ASSET Initiative
The Issue
Effective educators have the single greatest impact on student success in the classroom. They are the key to providing students with the foundation of knowledge and skills to become college- and career-ready. In 2009, the Mayor of the Metropolitan Government of Nashville and Davidson County hired Education First to develop a feasible, long-term plan to transform Metropolitan Nashville Public Schools (Metro Schools) into a school district that attracts and retains the most talented educators who positively impact student achievement.
What We Did
Education First worked closely with Mayor Karl Dean as well as Dr. Jesse Register, the director of Metro Schools, to develop Achieving Student Success through Effective Teaching (ASSET) — a roadmap for educator effectiveness in Nashville. Education First orchestrated ASSET’s overall efforts, led on the ground by Nashville’s own educators, in conjunction with a team of national urban school human capital experts. The comprehensive approach included an examination of the essential components along an educator’s career: preparation, recruitment, hiring and support, developing and evaluating, and retaining and rewarding.

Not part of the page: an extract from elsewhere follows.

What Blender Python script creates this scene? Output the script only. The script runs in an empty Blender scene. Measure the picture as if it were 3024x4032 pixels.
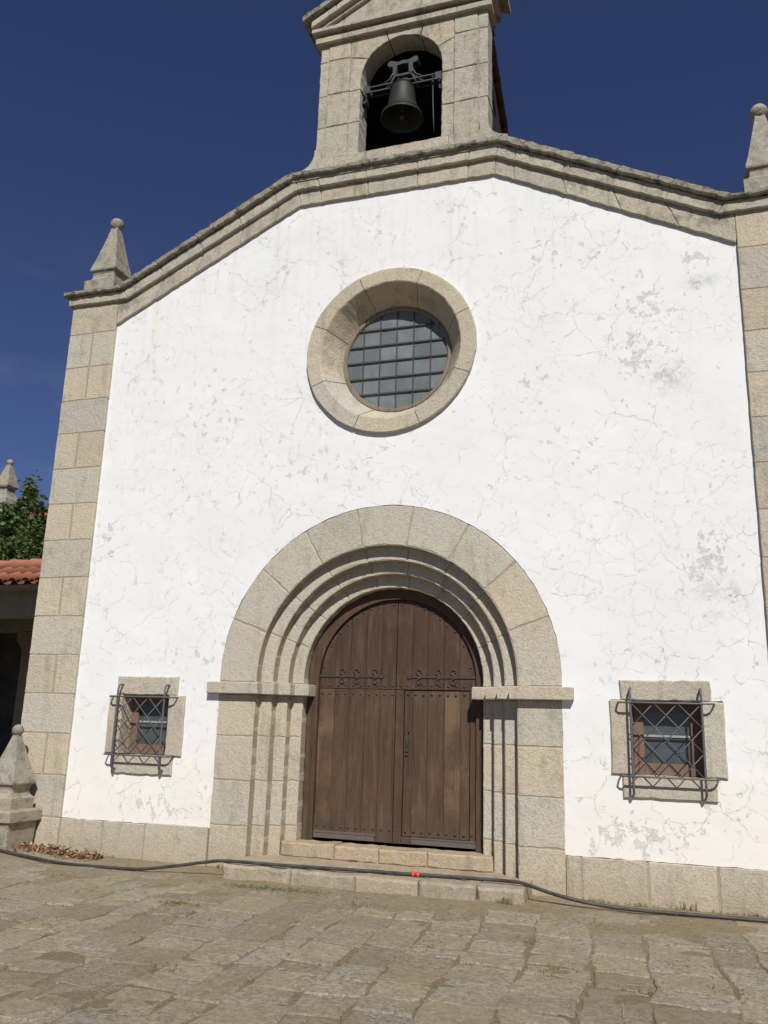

Education First also facilitated strategic planning among Nashville and Metro Schools leaders and stakeholders, provided guidance and leadership on human capital issues, consulted on reform policy options, shepherded the development of core strategy recommendations, staffed steering committees and practitioner work teams, wrote a communications plan and ASSET publications, and planned a high-profile publicity launch event.
Multiple sectors contributed to the development of ASSET’s human capital reform plan. The committees and work teams consisted of dozens of teachers, administrators and union leaders, as well as national experts including representatives from the Annenberg Institute for School Reform at Brown University, the National Center for Performance Incentives at Vanderbilt University’s Peabody College of Education and Human Development, Teach For America, the New Teacher Project and Stand for Children. Click the link at the bottom of the page to download the full project report.
The Outcome
ASSET will ensure that Metro Schools supplies “an effective educator in every class, for every student, every year.” Phase 1, comprised of three bedrock recommendations, is currently being implemented and will develop a culture of support and collaboration for educators currently teaching and leading in Metro Schools. Phase 2, currently under consideration, will target recruiting strategies and identify options for additional consideration.
Why It Matters
Metro Schools is responsible for providing a quality education to more than 76,000 students in 140 schools. As the second largest school district in Tennessee, Nashville’s work through ASSET to systemically improve its human capital continuum will provide all school districts across the nation with a model for ensuring a continuous cycle of effective teaching. This will result in greater student success.